*** SUPPLIED INFORMATION
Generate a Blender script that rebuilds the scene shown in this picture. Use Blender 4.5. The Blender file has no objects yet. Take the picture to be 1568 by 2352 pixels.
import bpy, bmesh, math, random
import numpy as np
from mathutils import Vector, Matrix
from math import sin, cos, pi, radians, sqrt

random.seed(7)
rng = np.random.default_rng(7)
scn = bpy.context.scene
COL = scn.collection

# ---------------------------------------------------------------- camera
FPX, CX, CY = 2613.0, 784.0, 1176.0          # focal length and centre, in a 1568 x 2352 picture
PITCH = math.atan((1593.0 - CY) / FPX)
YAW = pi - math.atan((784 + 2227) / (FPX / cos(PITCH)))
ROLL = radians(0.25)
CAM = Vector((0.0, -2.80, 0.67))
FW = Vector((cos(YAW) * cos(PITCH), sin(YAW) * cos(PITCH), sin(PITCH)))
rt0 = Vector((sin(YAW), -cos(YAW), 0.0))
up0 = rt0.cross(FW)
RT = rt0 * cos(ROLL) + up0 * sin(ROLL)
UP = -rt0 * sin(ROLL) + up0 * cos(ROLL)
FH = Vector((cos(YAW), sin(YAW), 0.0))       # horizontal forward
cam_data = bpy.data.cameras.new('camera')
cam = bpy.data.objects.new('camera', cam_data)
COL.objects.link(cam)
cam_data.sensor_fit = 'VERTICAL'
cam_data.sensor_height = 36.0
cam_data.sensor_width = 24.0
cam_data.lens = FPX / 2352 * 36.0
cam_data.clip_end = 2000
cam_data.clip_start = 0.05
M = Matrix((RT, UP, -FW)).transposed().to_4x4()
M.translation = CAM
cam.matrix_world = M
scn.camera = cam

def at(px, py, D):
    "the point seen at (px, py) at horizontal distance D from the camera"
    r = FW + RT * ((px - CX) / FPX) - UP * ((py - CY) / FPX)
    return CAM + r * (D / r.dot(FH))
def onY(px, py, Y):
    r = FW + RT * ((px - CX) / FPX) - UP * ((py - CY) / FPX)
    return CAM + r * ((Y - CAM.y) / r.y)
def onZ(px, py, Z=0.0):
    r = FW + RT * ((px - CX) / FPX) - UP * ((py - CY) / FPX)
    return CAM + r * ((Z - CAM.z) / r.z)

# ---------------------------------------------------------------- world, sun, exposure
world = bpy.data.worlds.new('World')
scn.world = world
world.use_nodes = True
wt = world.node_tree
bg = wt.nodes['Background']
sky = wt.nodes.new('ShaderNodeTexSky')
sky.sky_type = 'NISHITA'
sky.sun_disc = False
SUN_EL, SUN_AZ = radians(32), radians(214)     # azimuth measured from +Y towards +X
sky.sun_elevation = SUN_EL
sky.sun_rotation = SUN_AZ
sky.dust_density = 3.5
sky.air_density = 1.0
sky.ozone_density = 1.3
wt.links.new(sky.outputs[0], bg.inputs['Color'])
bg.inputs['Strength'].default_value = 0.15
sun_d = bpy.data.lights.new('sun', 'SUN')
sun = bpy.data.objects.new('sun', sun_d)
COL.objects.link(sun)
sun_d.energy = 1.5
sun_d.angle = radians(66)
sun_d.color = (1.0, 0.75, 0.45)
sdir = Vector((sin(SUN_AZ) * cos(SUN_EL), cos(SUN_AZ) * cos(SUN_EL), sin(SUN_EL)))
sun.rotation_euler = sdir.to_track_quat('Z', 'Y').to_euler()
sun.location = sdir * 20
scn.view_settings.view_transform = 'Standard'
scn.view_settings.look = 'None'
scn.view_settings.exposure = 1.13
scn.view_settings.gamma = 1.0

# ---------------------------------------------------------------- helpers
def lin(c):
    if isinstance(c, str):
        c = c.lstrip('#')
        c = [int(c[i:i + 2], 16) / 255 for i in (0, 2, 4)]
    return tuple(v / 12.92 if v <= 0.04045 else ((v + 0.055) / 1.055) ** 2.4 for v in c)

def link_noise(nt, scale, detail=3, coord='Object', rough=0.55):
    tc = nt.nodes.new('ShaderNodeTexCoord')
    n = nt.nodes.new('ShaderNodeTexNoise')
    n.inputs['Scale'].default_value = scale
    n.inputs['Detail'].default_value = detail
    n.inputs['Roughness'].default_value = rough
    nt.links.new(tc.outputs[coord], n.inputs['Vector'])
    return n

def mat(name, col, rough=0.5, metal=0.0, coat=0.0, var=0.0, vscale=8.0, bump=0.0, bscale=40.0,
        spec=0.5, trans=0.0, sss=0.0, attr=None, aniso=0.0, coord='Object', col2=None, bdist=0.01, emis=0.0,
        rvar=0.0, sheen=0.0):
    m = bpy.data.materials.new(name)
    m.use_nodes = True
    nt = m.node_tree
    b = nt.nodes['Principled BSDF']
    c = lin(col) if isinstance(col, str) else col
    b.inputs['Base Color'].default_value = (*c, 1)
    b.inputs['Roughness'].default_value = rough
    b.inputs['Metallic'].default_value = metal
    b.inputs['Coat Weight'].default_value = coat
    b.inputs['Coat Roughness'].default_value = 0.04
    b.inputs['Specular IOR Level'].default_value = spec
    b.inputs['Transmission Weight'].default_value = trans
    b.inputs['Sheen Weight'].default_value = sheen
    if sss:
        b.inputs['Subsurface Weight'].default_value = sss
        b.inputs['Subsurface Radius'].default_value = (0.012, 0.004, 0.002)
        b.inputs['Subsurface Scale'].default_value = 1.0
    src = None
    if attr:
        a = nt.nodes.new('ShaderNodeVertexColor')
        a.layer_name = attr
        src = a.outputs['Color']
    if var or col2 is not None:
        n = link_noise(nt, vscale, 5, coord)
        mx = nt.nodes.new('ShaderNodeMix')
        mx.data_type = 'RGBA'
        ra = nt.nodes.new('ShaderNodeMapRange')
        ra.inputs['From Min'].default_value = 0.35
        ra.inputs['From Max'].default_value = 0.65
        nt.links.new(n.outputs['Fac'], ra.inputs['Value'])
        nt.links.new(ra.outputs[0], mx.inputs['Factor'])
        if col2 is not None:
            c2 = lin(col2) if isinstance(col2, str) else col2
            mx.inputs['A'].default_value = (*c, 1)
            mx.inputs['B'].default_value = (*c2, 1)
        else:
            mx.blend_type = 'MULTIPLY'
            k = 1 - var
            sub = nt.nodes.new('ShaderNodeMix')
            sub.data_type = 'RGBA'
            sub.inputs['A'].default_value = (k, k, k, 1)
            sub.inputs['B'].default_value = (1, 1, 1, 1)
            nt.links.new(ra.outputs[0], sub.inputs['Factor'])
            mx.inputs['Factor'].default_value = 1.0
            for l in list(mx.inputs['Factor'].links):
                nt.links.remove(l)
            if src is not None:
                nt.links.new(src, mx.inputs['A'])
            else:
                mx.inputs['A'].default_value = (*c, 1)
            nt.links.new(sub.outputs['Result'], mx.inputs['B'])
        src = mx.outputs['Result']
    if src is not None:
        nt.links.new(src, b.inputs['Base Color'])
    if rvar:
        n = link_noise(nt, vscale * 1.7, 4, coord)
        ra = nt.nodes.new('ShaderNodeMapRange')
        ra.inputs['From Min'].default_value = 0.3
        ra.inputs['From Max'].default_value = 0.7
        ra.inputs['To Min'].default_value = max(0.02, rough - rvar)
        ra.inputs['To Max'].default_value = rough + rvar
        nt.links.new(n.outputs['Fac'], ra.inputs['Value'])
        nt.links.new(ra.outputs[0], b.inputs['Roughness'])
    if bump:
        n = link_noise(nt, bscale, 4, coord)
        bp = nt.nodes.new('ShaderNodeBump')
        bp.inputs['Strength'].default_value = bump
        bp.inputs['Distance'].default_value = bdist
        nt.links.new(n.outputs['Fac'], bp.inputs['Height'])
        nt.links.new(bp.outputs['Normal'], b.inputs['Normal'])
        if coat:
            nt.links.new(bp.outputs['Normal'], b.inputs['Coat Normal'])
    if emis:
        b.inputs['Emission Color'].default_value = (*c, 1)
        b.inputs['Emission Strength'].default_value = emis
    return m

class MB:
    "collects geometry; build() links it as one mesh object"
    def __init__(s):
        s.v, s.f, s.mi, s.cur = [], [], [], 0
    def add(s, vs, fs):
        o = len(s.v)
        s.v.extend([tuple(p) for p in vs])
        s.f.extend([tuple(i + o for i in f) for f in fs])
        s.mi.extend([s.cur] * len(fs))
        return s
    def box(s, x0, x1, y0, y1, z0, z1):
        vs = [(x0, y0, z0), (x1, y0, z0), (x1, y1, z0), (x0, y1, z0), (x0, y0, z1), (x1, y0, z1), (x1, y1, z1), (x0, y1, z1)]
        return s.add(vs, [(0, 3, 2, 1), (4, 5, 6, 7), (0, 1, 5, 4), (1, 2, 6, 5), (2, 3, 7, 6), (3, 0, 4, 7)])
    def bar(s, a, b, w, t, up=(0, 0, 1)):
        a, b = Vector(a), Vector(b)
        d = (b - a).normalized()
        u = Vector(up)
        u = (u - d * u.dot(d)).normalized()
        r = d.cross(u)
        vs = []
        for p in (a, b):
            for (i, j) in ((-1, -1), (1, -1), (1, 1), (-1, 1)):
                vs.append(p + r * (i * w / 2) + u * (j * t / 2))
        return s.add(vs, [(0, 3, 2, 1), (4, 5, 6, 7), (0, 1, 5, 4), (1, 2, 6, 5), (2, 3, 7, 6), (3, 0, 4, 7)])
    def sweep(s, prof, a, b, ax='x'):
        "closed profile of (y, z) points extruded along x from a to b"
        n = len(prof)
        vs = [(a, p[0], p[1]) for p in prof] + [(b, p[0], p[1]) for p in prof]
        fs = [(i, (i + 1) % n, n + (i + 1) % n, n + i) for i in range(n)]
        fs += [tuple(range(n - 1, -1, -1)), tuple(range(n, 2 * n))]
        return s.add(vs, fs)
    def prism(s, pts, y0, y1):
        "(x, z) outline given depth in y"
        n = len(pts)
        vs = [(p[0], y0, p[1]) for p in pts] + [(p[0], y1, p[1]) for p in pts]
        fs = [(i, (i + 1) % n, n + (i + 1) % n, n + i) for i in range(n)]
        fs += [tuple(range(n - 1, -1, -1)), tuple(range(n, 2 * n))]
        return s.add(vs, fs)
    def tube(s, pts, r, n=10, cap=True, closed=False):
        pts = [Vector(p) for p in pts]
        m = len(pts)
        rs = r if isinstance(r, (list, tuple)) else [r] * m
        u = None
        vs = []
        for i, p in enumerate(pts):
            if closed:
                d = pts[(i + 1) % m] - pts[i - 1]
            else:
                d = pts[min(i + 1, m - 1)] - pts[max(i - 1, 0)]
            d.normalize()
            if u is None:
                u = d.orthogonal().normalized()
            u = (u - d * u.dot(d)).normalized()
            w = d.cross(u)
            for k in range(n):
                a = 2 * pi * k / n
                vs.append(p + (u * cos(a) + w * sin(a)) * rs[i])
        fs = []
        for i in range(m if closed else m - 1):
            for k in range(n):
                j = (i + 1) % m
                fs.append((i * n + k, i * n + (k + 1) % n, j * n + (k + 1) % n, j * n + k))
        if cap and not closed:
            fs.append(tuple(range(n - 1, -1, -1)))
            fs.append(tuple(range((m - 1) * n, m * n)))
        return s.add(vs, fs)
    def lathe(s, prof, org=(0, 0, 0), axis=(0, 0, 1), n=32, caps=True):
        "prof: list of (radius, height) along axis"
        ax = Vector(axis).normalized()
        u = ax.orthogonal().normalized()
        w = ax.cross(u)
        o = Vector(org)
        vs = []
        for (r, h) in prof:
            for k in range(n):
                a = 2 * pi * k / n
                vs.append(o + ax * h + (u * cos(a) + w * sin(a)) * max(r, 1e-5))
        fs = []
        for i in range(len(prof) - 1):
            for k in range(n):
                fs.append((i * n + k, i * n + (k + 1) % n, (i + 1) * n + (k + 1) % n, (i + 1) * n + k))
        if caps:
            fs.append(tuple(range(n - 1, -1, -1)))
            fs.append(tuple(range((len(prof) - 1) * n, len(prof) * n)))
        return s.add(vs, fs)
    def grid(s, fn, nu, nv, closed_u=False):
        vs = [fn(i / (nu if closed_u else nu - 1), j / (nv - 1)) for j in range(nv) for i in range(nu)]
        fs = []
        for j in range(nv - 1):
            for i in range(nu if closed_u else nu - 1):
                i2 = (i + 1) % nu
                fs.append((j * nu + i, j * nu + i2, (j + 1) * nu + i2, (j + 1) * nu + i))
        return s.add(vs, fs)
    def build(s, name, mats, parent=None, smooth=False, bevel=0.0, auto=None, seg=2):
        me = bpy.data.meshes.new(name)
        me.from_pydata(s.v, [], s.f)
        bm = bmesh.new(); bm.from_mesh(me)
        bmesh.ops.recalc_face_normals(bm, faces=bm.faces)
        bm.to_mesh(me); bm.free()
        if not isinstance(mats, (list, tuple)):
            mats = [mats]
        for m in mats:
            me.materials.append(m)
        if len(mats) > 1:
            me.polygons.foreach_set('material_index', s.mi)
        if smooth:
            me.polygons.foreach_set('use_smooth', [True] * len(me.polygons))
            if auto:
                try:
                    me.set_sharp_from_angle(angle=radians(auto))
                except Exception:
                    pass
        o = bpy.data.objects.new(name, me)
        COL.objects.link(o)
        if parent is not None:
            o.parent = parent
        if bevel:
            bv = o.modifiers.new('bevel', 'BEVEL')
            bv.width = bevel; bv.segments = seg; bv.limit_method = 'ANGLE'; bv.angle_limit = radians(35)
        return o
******
» STATED TASK:
Using the data above, restate word for word the lines from its opening line through the line that contains "COL = scn.collection", and no more.

» SOLUTION TO THE PROBLEM:
Generate a Blender script that rebuilds the scene shown in this picture. Use Blender 4.5. The Blender file has no objects yet. Take the picture to be 1568 by 2352 pixels.
import bpy, bmesh, math, random
import numpy as np
from mathutils import Vector, Matrix
from math import sin, cos, pi, radians, sqrt

random.seed(7)
rng = np.random.default_rng(7)
scn = bpy.context.scene
COL = scn.collection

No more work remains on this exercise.